>> Begin DATA PROVIDED
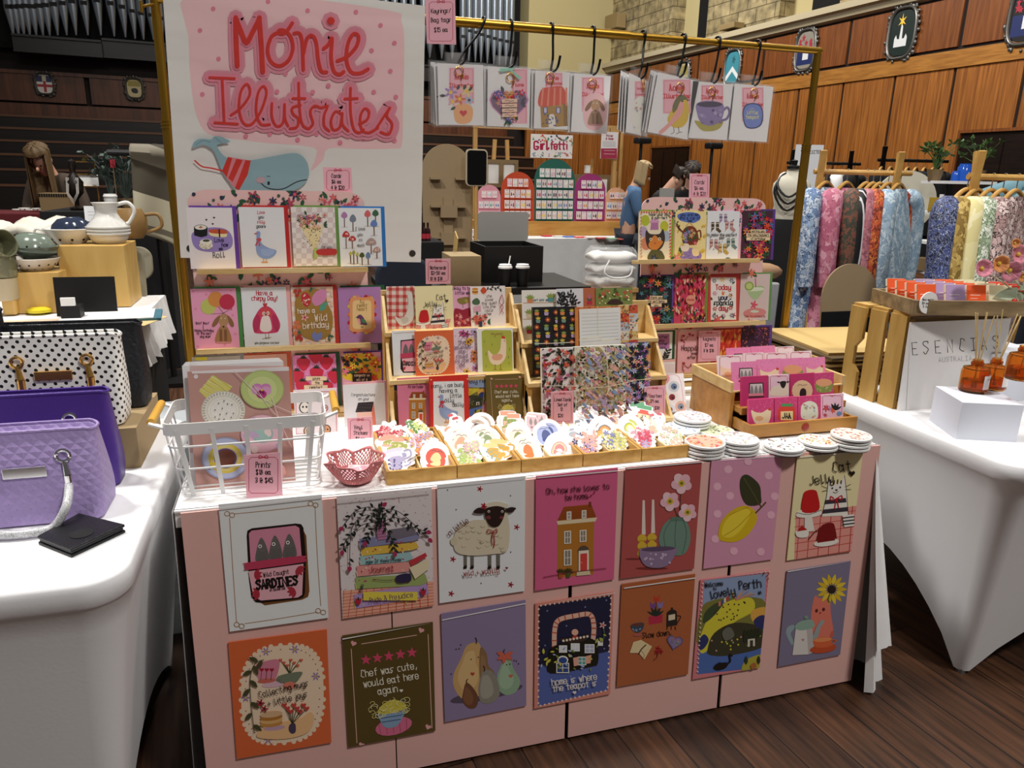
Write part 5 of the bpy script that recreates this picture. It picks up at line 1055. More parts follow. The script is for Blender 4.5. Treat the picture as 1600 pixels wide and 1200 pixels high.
>> End DATA PROVIDED
>> Begin DATA PROVIDED
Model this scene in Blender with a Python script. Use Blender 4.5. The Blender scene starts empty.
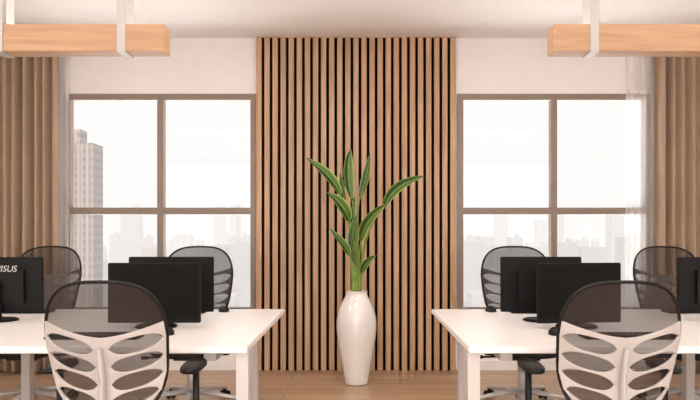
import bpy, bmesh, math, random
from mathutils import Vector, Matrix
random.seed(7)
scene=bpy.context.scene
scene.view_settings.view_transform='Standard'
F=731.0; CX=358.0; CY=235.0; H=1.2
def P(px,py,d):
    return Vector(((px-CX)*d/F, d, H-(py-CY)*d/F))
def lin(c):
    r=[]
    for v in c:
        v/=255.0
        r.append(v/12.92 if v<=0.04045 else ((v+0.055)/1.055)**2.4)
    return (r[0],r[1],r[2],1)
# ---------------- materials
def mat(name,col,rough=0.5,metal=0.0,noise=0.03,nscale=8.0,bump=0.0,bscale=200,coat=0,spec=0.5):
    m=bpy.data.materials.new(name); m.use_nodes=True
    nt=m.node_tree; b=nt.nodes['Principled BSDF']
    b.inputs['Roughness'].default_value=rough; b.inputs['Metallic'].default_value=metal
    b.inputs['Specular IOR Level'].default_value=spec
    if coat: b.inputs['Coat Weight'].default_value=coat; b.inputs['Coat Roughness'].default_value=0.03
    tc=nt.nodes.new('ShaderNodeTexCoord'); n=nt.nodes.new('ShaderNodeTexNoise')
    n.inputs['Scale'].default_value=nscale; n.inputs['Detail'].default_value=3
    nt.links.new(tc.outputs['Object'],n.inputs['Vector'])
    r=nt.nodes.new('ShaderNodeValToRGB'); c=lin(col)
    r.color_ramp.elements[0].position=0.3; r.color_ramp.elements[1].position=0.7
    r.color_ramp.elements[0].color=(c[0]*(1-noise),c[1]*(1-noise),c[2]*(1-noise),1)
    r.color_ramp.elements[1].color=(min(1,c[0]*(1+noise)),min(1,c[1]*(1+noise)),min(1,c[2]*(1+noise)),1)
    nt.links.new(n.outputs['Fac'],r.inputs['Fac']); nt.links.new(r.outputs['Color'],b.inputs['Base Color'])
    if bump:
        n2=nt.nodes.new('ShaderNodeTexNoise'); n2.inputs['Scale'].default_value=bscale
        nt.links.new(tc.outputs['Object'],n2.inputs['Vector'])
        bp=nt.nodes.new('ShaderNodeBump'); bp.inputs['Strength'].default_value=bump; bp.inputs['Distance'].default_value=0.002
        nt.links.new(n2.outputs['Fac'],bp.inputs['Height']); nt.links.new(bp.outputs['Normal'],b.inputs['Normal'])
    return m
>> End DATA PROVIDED
Return every line above that contains the word "scene".

Model this scene in Blender with a Python script. Use Blender 4.5. The Blender scene starts empty.
scene=bpy.context.scene
scene.view_settings.view_transform='Standard'